Porque é possível entender a lógica por trás de uma equipe mista quando você tem no meio de semana um jogo de Libertadores. Mas precisava ser tão mista assim? É visível que ainda precisamos de soluções no setor defensivo, mas Léo Pereira na lateral-esquerda vai ser uma delas? Você está mesmo poupando o time quando precisa, diante do resultado negativo, começar a colocar os titulares pra correr na reta final diante de um adversário extremamente limitado mas disposto a bater sem medo?
A verdade é que, por mais que alguém vá tentar elogiar a entrada de Everton Ribeiro, a estreia de Pablo, talvez até mesmo a dedicação de Thiago Maia, um Flamengo que vinha em franca evolução mostrou, em virtude das mudanças, da desorientação e do eterno álibi do gramado sintético, uma pausa no seu crescimento. Tivemos mais um jogo ruim, mais uma atuação fraca, mais um momento em que a sensação é de que Paulo Sousa complicou o simples apenas pelo prazer de complicar.
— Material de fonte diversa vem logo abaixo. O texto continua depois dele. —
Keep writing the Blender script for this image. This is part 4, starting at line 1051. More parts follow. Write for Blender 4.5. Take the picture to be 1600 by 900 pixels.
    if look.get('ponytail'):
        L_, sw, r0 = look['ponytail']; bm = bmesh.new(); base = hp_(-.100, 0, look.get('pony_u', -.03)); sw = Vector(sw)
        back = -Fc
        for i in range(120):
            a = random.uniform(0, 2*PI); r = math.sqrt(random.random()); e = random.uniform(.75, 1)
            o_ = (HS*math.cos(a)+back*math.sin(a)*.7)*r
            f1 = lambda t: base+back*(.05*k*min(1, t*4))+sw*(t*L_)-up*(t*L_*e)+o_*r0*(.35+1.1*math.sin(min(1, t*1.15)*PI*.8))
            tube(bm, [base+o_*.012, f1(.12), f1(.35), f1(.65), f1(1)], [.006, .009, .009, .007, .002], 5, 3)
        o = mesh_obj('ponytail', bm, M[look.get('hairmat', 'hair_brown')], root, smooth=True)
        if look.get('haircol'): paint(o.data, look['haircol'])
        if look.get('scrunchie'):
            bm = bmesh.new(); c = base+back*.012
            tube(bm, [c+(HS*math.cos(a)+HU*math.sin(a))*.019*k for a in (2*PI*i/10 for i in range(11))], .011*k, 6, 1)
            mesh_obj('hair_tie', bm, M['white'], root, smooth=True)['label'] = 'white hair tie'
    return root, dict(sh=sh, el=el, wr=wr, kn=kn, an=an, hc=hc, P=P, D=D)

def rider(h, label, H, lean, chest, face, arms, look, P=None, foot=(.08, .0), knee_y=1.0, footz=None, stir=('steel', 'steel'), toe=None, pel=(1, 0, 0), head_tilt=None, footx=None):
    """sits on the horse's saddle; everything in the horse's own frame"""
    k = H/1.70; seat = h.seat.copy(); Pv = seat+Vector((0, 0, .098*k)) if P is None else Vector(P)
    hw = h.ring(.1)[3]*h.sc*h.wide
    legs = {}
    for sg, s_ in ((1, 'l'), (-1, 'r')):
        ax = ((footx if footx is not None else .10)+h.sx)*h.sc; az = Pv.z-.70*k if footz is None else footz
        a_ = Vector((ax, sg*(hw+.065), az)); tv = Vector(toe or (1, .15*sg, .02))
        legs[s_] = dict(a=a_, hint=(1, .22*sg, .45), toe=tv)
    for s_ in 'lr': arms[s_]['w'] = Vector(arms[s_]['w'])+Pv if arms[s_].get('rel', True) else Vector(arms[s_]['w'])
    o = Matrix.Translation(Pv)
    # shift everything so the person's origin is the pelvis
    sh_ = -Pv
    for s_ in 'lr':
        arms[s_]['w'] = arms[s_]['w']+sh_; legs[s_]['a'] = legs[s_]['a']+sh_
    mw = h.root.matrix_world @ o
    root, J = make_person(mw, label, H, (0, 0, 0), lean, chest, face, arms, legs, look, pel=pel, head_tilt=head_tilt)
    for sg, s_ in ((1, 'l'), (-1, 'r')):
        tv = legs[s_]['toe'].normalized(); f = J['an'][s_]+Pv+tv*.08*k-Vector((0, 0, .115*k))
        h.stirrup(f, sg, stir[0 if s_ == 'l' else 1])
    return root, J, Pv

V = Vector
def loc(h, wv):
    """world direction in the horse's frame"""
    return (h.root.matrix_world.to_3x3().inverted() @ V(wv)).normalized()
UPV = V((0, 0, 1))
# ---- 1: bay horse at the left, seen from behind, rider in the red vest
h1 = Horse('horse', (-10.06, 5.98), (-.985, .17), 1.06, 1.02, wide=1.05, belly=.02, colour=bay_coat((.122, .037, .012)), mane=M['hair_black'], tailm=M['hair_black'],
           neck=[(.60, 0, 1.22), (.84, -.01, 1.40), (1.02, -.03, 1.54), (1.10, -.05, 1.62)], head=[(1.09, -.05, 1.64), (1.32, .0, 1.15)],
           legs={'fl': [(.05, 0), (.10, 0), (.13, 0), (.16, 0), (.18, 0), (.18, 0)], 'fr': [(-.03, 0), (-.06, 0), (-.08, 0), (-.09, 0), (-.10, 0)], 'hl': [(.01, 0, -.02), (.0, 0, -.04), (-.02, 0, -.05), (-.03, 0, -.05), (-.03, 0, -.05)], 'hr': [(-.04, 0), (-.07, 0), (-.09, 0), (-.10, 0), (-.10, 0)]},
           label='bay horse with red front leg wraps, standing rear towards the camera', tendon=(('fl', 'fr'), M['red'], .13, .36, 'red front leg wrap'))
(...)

Resta esperar que na partida mais importante, de quinta-feira, contra a Universidad Catolica, o Flamengo volte a ser a equipe em evolução dos últimos jogos e que, é claro, pontos como esses perdidos hoje, não façam falta lá na reta final. Porque lado bom o resultado de hoje não teve, mas consequências ruins seria até surpreendente se não tivesse.